* BEGIN Data *
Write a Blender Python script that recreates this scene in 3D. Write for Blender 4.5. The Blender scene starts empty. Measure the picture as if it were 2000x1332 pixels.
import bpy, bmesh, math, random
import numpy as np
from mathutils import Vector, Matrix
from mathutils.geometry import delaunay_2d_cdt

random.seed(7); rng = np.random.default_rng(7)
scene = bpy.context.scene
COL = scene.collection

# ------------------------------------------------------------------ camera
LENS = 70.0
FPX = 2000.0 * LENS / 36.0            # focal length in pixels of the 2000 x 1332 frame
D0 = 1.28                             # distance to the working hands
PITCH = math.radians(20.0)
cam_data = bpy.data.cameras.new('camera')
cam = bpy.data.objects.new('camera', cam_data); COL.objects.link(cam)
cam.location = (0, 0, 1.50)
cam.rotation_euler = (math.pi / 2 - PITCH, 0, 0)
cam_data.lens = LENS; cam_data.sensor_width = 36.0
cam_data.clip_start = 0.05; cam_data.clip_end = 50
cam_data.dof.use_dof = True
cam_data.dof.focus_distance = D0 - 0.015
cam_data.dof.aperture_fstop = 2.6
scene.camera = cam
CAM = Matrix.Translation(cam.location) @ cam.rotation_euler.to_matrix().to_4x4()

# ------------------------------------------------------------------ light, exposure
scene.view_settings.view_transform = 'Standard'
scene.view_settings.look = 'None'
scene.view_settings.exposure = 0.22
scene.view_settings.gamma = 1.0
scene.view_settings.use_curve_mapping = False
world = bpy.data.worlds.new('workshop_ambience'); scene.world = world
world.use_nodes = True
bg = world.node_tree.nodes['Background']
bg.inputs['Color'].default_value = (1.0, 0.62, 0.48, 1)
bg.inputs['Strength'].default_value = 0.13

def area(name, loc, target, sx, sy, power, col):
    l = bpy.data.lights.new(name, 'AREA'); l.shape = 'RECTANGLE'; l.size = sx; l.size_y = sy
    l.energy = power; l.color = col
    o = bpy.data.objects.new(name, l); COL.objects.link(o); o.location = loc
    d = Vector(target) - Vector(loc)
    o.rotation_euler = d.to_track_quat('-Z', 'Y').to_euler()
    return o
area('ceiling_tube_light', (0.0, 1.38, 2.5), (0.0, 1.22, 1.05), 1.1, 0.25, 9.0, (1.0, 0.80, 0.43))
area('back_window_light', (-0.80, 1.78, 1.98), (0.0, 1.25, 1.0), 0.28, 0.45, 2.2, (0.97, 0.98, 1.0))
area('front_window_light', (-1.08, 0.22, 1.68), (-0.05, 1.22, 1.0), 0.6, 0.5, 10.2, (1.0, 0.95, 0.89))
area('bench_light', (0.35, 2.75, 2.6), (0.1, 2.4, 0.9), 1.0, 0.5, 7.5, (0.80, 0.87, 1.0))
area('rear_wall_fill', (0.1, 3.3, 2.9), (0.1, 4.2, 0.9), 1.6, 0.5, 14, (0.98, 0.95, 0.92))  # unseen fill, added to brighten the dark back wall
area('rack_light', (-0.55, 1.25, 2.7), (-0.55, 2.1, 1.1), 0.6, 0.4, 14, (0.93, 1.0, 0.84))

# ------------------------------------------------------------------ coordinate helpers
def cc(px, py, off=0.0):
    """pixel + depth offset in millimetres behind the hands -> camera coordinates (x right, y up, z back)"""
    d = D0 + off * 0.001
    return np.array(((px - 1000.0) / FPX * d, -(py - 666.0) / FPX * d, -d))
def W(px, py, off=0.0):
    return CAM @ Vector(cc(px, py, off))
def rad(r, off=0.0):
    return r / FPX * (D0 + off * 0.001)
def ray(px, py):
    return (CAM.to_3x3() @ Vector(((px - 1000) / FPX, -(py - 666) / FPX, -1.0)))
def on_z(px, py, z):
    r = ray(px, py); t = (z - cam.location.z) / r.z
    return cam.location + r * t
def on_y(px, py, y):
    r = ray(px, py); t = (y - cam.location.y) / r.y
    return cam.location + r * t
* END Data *
[Problem to solve] Reproduce the listing shown above in its entirety, exactly.

[Response for this exercise]
Write a Blender Python script that recreates this scene in 3D. Write for Blender 4.5. The Blender scene starts empty. Measure the picture as if it were 2000x1332 pixels.
import bpy, bmesh, math, random
import numpy as np
from mathutils import Vector, Matrix
from mathutils.geometry import delaunay_2d_cdt

random.seed(7); rng = np.random.default_rng(7)
scene = bpy.context.scene
COL = scene.collection

# ------------------------------------------------------------------ camera
LENS = 70.0
FPX = 2000.0 * LENS / 36.0            # focal length in pixels of the 2000 x 1332 frame
D0 = 1.28                             # distance to the working hands
PITCH = math.radians(20.0)
cam_data = bpy.data.cameras.new('camera')
cam = bpy.data.objects.new('camera', cam_data); COL.objects.link(cam)
cam.location = (0, 0, 1.50)
cam.rotation_euler = (math.pi / 2 - PITCH, 0, 0)
cam_data.lens = LENS; cam_data.sensor_width = 36.0
cam_data.clip_start = 0.05; cam_data.clip_end = 50
cam_data.dof.use_dof = True
cam_data.dof.focus_distance = D0 - 0.015
cam_data.dof.aperture_fstop = 2.6
scene.camera = cam
CAM = Matrix.Translation(cam.location) @ cam.rotation_euler.to_matrix().to_4x4()

# ------------------------------------------------------------------ light, exposure
scene.view_settings.view_transform = 'Standard'
scene.view_settings.look = 'None'
scene.view_settings.exposure = 0.22
scene.view_settings.gamma = 1.0
scene.view_settings.use_curve_mapping = False
world = bpy.data.worlds.new('workshop_ambience'); scene.world = world
world.use_nodes = True
bg = world.node_tree.nodes['Background']
bg.inputs['Color'].default_value = (1.0, 0.62, 0.48, 1)
bg.inputs['Strength'].default_value = 0.13

def area(name, loc, target, sx, sy, power, col):
    l = bpy.data.lights.new(name, 'AREA'); l.shape = 'RECTANGLE'; l.size = sx; l.size_y = sy
    l.energy = power; l.color = col
    o = bpy.data.objects.new(name, l); COL.objects.link(o); o.location = loc
    d = Vector(target) - Vector(loc)
    o.rotation_euler = d.to_track_quat('-Z', 'Y').to_euler()
    return o
area('ceiling_tube_light', (0.0, 1.38, 2.5), (0.0, 1.22, 1.05), 1.1, 0.25, 9.0, (1.0, 0.80, 0.43))
area('back_window_light', (-0.80, 1.78, 1.98), (0.0, 1.25, 1.0), 0.28, 0.45, 2.2, (0.97, 0.98, 1.0))
area('front_window_light', (-1.08, 0.22, 1.68), (-0.05, 1.22, 1.0), 0.6, 0.5, 10.2, (1.0, 0.95, 0.89))
area('bench_light', (0.35, 2.75, 2.6), (0.1, 2.4, 0.9), 1.0, 0.5, 7.5, (0.80, 0.87, 1.0))
area('rear_wall_fill', (0.1, 3.3, 2.9), (0.1, 4.2, 0.9), 1.6, 0.5, 14, (0.98, 0.95, 0.92))  # unseen fill, added to brighten the dark back wall
area('rack_light', (-0.55, 1.25, 2.7), (-0.55, 2.1, 1.1), 0.6, 0.4, 14, (0.93, 1.0, 0.84))

# ------------------------------------------------------------------ coordinate helpers
def cc(px, py, off=0.0):
    """pixel + depth offset in millimetres behind the hands -> camera coordinates (x right, y up, z back)"""
    d = D0 + off * 0.001
    return np.array(((px - 1000.0) / FPX * d, -(py - 666.0) / FPX * d, -d))
def W(px, py, off=0.0):
    return CAM @ Vector(cc(px, py, off))
def rad(r, off=0.0):
    return r / FPX * (D0 + off * 0.001)
def ray(px, py):
    return (CAM.to_3x3() @ Vector(((px - 1000) / FPX, -(py - 666) / FPX, -1.0)))
def on_z(px, py, z):
    r = ray(px, py); t = (z - cam.location.z) / r.z
    return cam.location + r * t
def on_y(px, py, y):
    r = ray(px, py); t = (y - cam.location.y) / r.y
    return cam.location + r * t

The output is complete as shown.